20 and never had a date

iVillage Member
Registered: 03-29-2004
20 and never had a date
2
Mon, 03-29-2004 - 4:20pm
I'm 20 years old and have never been on a date. This is largely due to the fact that I rarely get really strong crushes and in High school I was incredibly shy and insecure. However, know that I'm in college I'm happy, content and get along with almost everybody....and, there's a guy who I really like. He's awesome; nice, sweet, considerate and he's not a player, but he's the type of guy who was extremely popular in high school and I'm kind of intimidated by that. We used to get along great, always doing that friends-flirting type of thing, but, now that I realized how much I like him, I don't know how to act around him. I can't even look at him sometimes. I have no idea what to do. I can't ask him out because he would go just because we're friends and he wouldn't want to hurt my feelings, and I don't want my first date to be a pity date.
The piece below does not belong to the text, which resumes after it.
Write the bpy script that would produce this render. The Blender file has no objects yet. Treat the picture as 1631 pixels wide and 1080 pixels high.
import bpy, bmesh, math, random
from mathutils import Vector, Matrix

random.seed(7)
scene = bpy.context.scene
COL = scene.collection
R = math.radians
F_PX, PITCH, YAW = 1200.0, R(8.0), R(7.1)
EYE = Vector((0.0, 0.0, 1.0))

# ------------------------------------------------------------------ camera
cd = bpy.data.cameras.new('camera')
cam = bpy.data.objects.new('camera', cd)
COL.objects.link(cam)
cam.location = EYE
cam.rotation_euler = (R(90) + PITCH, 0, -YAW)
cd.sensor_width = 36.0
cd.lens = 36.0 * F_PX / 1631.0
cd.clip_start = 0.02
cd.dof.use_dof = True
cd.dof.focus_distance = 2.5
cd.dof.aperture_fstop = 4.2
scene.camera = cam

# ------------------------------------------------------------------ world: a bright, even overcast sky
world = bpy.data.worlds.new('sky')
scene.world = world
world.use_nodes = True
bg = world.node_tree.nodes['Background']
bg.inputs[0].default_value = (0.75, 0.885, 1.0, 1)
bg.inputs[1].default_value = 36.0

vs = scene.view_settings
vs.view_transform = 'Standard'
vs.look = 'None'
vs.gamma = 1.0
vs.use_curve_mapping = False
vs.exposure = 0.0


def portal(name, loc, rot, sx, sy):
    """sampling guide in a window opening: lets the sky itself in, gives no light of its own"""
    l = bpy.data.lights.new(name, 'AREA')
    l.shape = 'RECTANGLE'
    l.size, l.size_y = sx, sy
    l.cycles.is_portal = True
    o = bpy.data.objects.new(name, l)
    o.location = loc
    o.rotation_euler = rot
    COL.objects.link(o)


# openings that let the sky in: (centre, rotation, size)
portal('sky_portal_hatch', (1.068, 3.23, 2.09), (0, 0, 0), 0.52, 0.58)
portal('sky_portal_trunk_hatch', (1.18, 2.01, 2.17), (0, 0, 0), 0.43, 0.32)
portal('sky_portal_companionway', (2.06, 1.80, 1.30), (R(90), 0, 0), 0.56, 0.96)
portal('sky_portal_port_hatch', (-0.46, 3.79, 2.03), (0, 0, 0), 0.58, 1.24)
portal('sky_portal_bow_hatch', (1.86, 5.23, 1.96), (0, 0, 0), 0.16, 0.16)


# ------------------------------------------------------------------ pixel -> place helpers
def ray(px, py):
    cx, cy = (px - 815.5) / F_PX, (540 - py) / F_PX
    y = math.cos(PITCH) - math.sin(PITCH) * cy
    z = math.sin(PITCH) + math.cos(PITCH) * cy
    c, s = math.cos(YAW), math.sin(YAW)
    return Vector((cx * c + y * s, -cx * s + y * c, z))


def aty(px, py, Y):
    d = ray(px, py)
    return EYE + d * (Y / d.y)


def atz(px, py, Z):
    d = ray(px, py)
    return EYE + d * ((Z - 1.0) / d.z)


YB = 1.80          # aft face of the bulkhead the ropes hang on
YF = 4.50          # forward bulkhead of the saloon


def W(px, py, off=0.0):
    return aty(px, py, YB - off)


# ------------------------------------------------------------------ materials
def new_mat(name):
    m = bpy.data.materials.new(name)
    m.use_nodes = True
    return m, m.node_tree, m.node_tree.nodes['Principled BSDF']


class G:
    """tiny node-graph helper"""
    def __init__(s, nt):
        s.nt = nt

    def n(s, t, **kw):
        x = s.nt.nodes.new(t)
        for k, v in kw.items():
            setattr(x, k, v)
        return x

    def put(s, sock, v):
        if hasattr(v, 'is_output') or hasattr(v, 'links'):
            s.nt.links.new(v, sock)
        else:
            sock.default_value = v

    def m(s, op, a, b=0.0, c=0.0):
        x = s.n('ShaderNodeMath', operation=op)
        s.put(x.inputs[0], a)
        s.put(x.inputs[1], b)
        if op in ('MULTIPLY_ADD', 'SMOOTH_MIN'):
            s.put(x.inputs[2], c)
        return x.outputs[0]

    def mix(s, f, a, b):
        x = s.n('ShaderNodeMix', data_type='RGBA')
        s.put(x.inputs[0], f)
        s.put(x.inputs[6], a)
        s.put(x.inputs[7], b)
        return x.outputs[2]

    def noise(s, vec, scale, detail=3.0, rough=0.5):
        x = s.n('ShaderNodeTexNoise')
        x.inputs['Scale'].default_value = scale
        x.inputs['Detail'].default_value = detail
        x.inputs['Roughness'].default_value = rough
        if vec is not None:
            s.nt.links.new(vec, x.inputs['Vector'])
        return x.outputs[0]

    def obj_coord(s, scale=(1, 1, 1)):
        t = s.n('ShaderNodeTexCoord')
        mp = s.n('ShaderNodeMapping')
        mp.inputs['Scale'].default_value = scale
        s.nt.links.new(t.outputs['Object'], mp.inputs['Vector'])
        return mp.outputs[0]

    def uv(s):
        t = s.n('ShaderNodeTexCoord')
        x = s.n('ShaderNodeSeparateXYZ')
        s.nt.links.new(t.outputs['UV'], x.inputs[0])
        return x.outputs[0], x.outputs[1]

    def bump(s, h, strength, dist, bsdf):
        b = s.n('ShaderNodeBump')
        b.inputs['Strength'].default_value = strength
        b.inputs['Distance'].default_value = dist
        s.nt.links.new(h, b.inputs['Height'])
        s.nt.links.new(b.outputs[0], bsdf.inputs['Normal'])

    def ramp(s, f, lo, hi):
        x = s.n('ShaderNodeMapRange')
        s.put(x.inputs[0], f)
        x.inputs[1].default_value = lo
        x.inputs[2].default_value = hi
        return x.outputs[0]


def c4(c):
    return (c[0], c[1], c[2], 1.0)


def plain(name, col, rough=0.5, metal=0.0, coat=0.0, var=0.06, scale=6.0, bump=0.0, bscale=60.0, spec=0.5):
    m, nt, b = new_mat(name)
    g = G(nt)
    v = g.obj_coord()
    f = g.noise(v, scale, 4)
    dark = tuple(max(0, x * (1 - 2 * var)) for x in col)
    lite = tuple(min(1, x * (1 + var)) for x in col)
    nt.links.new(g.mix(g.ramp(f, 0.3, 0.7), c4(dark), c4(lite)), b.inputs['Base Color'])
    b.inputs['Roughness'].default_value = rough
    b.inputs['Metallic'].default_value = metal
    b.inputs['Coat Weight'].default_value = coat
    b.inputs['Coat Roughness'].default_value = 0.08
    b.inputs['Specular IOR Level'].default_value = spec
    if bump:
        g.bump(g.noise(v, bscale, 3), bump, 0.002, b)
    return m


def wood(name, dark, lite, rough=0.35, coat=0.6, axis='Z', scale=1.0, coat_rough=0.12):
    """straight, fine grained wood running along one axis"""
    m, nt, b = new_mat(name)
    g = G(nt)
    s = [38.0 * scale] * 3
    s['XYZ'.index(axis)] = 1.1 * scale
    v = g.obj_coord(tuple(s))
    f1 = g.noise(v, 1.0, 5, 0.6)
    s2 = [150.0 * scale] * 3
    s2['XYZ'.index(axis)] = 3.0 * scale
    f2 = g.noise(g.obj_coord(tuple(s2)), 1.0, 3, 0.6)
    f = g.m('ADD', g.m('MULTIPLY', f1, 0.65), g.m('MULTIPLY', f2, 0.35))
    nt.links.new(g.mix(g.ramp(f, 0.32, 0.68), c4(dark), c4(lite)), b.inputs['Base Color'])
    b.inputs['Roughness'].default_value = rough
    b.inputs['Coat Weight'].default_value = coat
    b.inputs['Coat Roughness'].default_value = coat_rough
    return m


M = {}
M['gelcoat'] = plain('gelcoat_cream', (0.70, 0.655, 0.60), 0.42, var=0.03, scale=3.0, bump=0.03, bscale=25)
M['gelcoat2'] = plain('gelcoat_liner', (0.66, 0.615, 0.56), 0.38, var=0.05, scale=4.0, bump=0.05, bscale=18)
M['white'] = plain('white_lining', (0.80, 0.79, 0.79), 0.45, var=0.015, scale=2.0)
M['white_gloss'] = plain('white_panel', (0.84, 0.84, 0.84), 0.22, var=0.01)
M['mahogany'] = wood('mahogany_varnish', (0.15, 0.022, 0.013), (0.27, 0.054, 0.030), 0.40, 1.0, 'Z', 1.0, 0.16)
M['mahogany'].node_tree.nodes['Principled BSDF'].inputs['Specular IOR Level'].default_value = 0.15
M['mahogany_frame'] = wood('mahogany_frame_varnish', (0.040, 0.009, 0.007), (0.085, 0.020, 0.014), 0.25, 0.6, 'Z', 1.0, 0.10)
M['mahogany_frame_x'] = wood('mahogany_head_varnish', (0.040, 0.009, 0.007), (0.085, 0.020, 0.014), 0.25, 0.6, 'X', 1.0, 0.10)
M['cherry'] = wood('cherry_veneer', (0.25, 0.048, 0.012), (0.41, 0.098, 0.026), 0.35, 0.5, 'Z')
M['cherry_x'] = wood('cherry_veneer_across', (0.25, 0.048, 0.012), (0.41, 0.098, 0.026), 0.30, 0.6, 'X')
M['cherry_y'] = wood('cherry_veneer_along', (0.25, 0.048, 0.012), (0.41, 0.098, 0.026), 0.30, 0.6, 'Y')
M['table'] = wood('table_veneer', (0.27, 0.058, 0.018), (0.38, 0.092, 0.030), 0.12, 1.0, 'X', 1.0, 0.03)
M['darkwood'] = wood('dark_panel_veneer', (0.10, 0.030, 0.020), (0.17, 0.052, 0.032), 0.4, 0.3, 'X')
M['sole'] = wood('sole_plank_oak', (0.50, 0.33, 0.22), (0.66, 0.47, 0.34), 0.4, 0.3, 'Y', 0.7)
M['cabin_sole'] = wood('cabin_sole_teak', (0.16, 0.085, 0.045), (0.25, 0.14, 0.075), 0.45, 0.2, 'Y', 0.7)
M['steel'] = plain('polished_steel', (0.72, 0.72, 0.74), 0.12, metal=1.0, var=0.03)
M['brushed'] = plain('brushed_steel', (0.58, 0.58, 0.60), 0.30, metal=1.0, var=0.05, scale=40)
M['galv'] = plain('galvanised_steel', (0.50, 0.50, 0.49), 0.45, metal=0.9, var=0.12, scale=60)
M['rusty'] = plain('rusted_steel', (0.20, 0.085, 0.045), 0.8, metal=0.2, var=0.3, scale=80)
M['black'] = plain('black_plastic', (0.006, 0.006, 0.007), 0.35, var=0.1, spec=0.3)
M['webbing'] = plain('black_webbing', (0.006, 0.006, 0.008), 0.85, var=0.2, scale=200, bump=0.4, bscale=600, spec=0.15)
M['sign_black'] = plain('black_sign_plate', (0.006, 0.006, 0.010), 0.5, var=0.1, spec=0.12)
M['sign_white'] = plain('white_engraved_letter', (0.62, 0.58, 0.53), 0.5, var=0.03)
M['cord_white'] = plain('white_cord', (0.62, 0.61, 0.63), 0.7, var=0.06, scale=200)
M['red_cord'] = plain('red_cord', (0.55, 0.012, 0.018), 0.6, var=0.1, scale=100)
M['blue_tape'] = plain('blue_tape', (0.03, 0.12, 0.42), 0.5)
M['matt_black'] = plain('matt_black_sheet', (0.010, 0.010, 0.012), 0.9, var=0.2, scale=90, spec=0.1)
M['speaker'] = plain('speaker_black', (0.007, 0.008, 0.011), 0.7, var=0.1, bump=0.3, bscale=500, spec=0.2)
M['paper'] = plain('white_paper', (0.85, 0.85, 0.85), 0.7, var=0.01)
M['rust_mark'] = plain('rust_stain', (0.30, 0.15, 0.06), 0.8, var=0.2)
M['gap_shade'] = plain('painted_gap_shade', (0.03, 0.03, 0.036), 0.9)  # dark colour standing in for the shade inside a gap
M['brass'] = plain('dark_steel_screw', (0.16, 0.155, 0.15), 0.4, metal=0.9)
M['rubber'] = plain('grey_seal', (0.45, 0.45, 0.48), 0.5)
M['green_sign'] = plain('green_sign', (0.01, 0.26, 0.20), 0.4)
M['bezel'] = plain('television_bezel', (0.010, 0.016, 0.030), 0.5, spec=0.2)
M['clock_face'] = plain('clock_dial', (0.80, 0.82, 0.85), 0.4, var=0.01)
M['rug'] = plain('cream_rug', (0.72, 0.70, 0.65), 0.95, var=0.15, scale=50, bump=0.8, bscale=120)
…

I've tried everything I can think of to get over him, but I just like him more and more. Does anybody have any suggestions on what I can do? And especially, tricks to act more normal around him? Thanks.

Oh yeah, and he's not shy. Quiet sometimes, but I really don't think he's shy.
iVillage Member
Registered: 03-26-2004
Thu, 04-01-2004 - 2:10pm
You actually sound A LOT like me, in fact, it's almost freaking me out how much you sound like me ;) I was really shy and quiet as well in high school and I've never really been in love with anyone. But now, in my first year at university, I'm so much more confident and I've come to realize how unhappy I was in high school. I'm sorry, cause this is not what you wanna hear, you want some advice. I've been in your situation as well this year. There was this guy who I liked a lot, but I was intimidated by the number of people he was always surrounded with. Then I got to know him better, and yes, there was a flirting type of thing. Only thing is, I never had a problem acting normal, even after I'd realized how much I liked him. My advice to you: first of all, realize that you already have the friendship, which means he likes your personality, which I think is a VERY important thing. Remembering that should help you act 'normal' around him. Just continue the friendship you had, but take the flirting a tiny bit further. You know, touch him a bit more often, that's what I did. If he gets uncomfortable whith that, just can easily go one step back. Now, if he thinks you two could be more than just friends, than you have given him al the information he needs to ask you on a date. If you are really anything like me, than that is what you really want: for a guy to ask your first date on a date.

And in case your wondering about that guy I liked. As I said I took the flirting a bit further, although really subtle, and he was totally okay with that. In the end, he told me he really liked me and invited me along. Unfortunately it only lasted for four weeks, but we're still good friends, in fact, even better friends than we used to be,

iVillage Member
Registered: 03-28-2004
Thu, 04-01-2004 - 4:06pm
Hi! You sound so sweet! This guy is a lucky guy by the looks of it. Well, my advise to you would be to simply use your girly power. Flirt with him into believing that he is the one who made the first step. When your eyes cross just hold the stare for a little bit longer then look away coyly. Repeat a few times but - agreeing with the pervious post- you should not be too obvious; just akt as normal as you possibly can. Also try touching him softly when you speak and above all smile a lot! A genuine smile makes even the toughest heart melt. And remember, even if none of this works you lose nothing! Nothing ventured nothing gained as they say! After all what is the worst thing that can happen?